The UBCV was officially banned in 1981 because it refused to come under the ruling Communist Party’s control.

Last month the US State Department designated Vietnam as one of the world’s worst offenders of religious freedom.

A renewed crackdown on the UBCV began on October 8 last year when security police intercepted a vehicle carrying Thich Huyen Quang, Thich Quang Do and other monks as they left a monastery in central Binh Dinh province.

After a tense 10-hour standoff during which around 1,000 Buddhists formed a protective human wall around the vehicle, they were allowed to proceed, but the following day they were again stopped by police.

The pair were subsequently placed under house arrest without trial and accused by the foreign ministry of being in possession of state secrets and trying to reorganise the church with the help of outside forces.

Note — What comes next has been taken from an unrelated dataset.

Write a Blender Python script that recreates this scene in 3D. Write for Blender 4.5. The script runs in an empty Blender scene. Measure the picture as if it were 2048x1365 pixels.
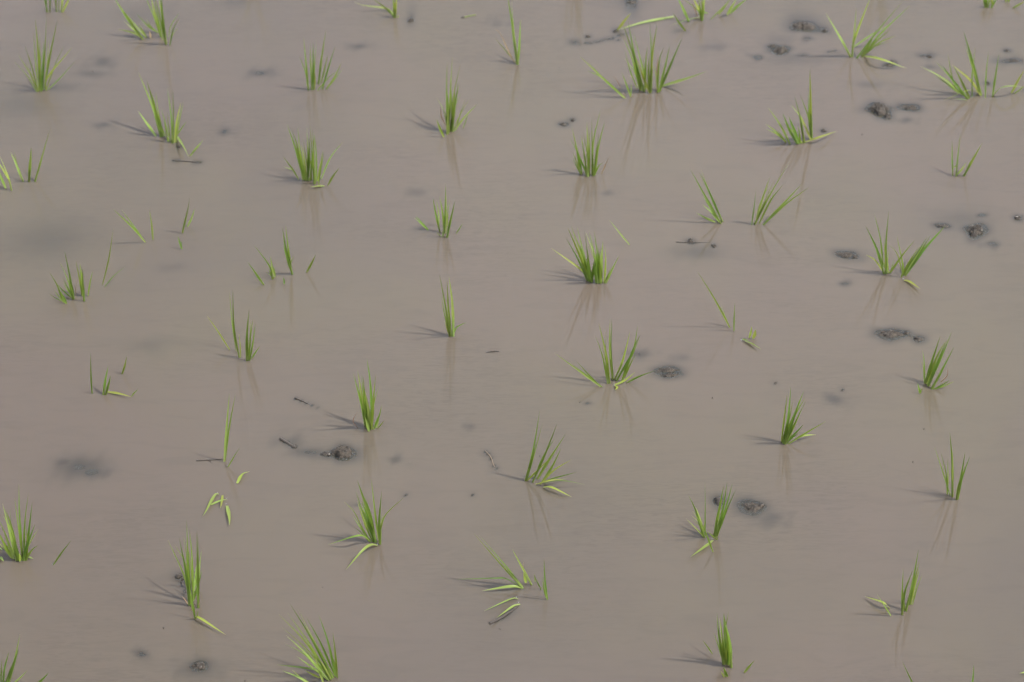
import bpy, math, random
import numpy as np
from mathutils import Vector, noise as mn
from mathutils.bvhtree import BVHTree

random.seed(7)
R = math.radians
scene = bpy.context.scene
COL = scene.collection

# ------------------------------------------------------------------ camera
PITCH = R(40.0)
FPX = 4386.0                     # focal length in photo pixels (2048 wide)
DIST = 4.70
SP, CP = math.sin(PITCH), math.cos(PITCH)
CAM = Vector((0.0, -DIST * CP, DIST * SP))
FWD = Vector((0, CP, -SP)); UP = Vector((0, SP, CP)); RT = Vector((1, 0, 0))

def ray(px, py):
    return FWD + RT * ((px - 1024.0) / FPX) + UP * ((682.5 - py) / FPX)

def on_z(px, py, z=0.0):
    d = ray(px, py); t = (z - CAM.z) / d.z
    return CAM + d * t

def on_y(px, py, y):
    d = ray(px, py); t = (y - CAM.y) / d.y
    return CAM + d * t

def scale_at(p):                  # metres per photo pixel at a point
    return (p - CAM).dot(FWD) / FPX

cam_d = bpy.data.cameras.new('camera'); cam = bpy.data.objects.new('camera', cam_d); COL.objects.link(cam)
cam.location = CAM; cam.rotation_euler = (math.pi / 2 - PITCH, 0, 0)
cam_d.sensor_width = 36.0; cam_d.lens = FPX * 36.0 / 2048.0
cam_d.clip_start = 0.1; cam_d.clip_end = 2000
cam_d.dof.use_dof = True
cam_d.dof.focus_distance = (on_z(1024, 1010) - CAM).dot(FWD) - 0.03
cam_d.dof.aperture_fstop = 4.6
scene.camera = cam

# ------------------------------------------------------------------ light
SUN_EL = R(56.0)
sx, sy = 0.965, -0.262
SUNV = Vector((sx * math.cos(SUN_EL), sy * math.cos(SUN_EL), math.sin(SUN_EL))).normalized()
sd = bpy.data.lights.new('sun', 'SUN'); so = bpy.data.objects.new('sun', sd); COL.objects.link(so)
sd.energy = 2.9; sd.angle = R(1.6); sd.color = (1.0, 0.955, 0.88)
so.rotation_euler = SUNV.to_track_quat('Z', 'Y').to_euler()
so.location = SUNV * 20
w = bpy.data.worlds.new('World'); scene.world = w; w.use_nodes = True
nt = w.node_tree; nt.nodes.clear()
sky = nt.nodes.new('ShaderNodeTexSky'); sky.sky_type = 'NISHITA'; sky.sun_disc = False
sky.sun_elevation = SUN_EL; sky.sun_rotation = math.atan2(sx, sy)
sky.air_density = 1.0; sky.dust_density = 2.0; sky.ozone_density = 1.0
bg = nt.nodes.new('ShaderNodeBackground'); bg.inputs['Strength'].default_value = 0.15
wo = nt.nodes.new('ShaderNodeOutputWorld')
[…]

“If the state effectively caught us in possession of State secrets, why didnt they make these ‘secret documents’ public, so as to inform the domestic and international media?” Thich Quang Do said.

“These events did not happen yesterday, they took place over a year ago… Yet the authorities have kept silent all this time and maintained us under investigation for over a year.”

Six other senior monks were condemned to two years’ administrative detention, while hundreds of UBCV pagodas were placed under surveillance and followers were harassed, according to the church’s information arm.

Last week Human Rights Watch accused the communist regime of intensifying its campaign against religious freedom.

The New York-based group also criticised a new law due to go into effect on November 15 that bans any religious activity deemed to threaten national security, public order or national unity.